#### Supplied material

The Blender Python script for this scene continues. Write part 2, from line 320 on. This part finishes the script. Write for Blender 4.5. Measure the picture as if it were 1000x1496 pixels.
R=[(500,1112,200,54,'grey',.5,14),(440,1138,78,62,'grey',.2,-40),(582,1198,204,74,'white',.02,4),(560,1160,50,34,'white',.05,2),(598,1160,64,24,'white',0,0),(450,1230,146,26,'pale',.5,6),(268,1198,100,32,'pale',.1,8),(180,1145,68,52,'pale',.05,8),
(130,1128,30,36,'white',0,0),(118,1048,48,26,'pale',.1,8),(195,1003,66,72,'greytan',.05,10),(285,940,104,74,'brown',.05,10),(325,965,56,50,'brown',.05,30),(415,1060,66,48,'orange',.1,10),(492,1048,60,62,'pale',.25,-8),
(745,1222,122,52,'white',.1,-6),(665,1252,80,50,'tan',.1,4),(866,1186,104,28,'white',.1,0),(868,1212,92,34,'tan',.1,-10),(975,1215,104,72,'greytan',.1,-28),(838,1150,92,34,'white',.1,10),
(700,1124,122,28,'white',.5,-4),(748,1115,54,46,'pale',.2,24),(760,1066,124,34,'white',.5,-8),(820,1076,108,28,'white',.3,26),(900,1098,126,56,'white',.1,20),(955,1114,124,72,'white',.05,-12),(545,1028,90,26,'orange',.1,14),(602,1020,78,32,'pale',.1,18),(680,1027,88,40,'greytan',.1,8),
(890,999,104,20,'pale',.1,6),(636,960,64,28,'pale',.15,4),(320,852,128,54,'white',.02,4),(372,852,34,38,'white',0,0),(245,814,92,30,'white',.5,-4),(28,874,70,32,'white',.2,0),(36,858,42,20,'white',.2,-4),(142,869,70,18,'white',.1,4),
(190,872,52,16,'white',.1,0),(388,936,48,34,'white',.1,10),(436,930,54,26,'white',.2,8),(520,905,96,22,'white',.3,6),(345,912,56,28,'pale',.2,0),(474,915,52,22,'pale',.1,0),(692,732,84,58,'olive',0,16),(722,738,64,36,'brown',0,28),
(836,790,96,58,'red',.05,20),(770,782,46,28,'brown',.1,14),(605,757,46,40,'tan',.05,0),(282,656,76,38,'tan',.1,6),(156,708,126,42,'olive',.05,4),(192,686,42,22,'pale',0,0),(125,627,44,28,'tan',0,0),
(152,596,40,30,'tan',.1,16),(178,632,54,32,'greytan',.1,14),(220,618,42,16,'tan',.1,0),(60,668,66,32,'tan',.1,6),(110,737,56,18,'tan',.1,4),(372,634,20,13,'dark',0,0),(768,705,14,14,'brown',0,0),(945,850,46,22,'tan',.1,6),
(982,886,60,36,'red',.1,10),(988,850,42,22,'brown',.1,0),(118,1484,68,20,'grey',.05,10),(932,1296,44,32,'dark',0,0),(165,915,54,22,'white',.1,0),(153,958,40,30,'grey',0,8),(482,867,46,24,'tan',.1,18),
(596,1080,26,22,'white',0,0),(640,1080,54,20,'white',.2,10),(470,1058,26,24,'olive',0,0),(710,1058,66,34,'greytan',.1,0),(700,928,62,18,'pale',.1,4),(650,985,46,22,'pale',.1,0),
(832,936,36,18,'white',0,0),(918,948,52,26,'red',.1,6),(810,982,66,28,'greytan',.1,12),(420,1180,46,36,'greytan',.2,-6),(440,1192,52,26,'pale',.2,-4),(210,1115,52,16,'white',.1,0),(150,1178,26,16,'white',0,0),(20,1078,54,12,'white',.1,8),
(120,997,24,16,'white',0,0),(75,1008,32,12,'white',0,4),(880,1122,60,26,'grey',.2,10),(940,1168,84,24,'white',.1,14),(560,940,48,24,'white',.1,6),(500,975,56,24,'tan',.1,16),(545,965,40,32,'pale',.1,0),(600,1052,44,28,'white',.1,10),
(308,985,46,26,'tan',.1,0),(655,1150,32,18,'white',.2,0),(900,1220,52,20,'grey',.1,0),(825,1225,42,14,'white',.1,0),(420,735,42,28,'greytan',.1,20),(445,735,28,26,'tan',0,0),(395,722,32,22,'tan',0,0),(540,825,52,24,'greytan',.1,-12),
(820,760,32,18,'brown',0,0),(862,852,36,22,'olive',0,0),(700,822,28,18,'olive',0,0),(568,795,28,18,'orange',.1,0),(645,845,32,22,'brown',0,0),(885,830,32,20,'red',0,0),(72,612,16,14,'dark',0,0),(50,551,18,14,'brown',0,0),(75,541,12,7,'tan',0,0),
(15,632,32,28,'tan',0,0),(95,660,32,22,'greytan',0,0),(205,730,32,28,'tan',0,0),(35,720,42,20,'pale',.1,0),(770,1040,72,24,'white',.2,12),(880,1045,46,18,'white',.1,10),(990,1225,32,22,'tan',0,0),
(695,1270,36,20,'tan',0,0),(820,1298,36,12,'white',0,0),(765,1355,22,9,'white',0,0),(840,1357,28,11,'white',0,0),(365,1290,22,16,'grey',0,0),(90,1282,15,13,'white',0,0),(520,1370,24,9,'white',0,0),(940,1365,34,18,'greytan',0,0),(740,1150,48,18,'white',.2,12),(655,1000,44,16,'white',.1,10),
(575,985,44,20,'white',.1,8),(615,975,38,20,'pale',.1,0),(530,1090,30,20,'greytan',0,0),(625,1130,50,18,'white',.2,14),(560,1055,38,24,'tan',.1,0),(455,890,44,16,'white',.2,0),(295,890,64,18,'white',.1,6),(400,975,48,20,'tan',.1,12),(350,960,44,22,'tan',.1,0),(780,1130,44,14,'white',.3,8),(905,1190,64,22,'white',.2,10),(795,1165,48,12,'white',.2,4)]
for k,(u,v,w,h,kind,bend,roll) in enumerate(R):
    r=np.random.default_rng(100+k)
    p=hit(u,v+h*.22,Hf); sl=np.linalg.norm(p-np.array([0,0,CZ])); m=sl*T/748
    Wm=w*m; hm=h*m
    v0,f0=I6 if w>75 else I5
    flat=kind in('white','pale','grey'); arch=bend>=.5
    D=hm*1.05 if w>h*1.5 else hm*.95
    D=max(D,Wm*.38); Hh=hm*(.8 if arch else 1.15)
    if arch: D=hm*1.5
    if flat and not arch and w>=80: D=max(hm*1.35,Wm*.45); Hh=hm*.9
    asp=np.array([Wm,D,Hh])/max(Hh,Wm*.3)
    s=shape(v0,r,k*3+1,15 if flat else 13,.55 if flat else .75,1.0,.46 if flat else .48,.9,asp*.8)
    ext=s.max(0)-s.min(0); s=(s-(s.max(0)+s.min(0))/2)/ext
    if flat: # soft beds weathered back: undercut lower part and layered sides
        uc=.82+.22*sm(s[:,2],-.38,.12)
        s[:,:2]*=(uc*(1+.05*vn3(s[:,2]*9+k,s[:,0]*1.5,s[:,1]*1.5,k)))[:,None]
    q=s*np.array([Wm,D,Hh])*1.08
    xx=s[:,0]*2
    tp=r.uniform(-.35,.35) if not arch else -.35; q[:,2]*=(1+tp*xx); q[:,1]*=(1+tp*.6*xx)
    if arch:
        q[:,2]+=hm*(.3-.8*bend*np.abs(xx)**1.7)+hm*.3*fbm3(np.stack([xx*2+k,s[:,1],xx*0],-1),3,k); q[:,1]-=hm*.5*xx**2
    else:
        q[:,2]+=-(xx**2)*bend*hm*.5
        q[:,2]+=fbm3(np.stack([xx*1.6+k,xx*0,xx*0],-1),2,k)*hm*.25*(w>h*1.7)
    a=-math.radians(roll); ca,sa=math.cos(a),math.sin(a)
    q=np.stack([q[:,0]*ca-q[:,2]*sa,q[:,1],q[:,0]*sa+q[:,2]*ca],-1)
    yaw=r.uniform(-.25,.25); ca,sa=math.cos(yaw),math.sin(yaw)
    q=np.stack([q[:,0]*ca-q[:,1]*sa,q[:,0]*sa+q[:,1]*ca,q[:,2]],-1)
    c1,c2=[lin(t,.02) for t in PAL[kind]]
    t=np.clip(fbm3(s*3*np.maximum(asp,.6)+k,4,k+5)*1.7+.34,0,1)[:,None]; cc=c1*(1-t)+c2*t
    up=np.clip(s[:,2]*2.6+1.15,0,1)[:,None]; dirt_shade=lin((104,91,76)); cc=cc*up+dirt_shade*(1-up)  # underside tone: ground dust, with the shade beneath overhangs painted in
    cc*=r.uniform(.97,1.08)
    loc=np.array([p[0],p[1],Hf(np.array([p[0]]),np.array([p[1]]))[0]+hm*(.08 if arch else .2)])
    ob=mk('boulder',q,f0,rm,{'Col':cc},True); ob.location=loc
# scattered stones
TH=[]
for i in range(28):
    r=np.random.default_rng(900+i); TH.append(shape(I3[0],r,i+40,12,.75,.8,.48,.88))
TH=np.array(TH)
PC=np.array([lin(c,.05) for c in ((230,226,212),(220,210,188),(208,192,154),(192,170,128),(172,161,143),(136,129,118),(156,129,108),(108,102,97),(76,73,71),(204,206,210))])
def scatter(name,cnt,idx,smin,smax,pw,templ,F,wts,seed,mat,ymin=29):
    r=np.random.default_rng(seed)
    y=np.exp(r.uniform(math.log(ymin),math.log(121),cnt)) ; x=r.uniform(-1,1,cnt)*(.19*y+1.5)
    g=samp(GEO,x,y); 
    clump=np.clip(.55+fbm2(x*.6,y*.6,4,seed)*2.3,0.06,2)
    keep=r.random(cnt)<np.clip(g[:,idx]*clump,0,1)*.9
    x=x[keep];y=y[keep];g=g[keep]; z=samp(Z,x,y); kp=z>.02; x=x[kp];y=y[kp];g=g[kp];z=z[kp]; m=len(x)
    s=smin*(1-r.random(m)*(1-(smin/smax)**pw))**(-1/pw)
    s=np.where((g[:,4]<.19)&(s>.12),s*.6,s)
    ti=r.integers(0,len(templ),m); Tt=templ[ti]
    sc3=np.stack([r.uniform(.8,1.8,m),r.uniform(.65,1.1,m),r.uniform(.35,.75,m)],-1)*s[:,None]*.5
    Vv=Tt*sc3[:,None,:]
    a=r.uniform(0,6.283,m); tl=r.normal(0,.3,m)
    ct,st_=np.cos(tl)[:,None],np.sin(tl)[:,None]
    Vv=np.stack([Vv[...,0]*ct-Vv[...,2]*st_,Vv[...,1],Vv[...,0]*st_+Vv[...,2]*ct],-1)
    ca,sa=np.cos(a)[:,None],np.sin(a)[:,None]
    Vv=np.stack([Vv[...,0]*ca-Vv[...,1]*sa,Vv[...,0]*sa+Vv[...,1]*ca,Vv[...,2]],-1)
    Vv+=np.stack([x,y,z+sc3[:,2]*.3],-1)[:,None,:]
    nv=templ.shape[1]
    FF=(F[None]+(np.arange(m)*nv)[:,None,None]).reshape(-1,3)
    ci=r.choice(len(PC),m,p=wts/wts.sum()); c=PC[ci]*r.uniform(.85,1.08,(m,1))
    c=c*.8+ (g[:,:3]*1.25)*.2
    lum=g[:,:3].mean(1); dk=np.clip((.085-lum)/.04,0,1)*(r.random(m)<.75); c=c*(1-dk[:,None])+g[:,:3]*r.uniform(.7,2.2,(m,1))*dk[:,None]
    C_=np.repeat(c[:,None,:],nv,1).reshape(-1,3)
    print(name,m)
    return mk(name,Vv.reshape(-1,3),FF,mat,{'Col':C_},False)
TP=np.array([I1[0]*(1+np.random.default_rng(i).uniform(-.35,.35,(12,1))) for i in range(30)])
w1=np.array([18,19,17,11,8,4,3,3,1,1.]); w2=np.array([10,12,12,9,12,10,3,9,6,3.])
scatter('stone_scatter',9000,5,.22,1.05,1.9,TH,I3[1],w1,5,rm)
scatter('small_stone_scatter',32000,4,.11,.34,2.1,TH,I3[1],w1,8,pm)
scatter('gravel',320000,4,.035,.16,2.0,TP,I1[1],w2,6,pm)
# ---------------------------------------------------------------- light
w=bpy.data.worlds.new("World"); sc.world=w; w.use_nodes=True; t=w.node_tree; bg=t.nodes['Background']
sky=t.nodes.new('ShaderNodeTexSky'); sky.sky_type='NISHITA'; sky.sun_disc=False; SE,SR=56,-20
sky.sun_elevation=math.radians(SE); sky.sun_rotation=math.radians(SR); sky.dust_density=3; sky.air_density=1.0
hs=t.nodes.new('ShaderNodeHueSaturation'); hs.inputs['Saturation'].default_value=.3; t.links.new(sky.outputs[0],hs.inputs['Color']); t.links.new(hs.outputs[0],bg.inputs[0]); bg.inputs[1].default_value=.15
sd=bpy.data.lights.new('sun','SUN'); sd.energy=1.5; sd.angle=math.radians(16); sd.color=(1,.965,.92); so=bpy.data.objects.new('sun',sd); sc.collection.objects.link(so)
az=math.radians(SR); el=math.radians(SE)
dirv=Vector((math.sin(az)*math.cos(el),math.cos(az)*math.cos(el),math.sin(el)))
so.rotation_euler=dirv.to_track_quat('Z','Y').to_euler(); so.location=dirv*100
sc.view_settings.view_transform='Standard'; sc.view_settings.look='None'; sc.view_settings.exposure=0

########

▶ Work to do
Show, from the listing above, each line that contains the word "part".

▶ Correct result
The Blender Python script for this scene continues. Write part 2, from line 320 on. This part finishes the script. Write for Blender 4.5. Measure the picture as if it were 1000x1496 pixels.
    if flat: # soft beds weathered back: undercut lower part and layered sides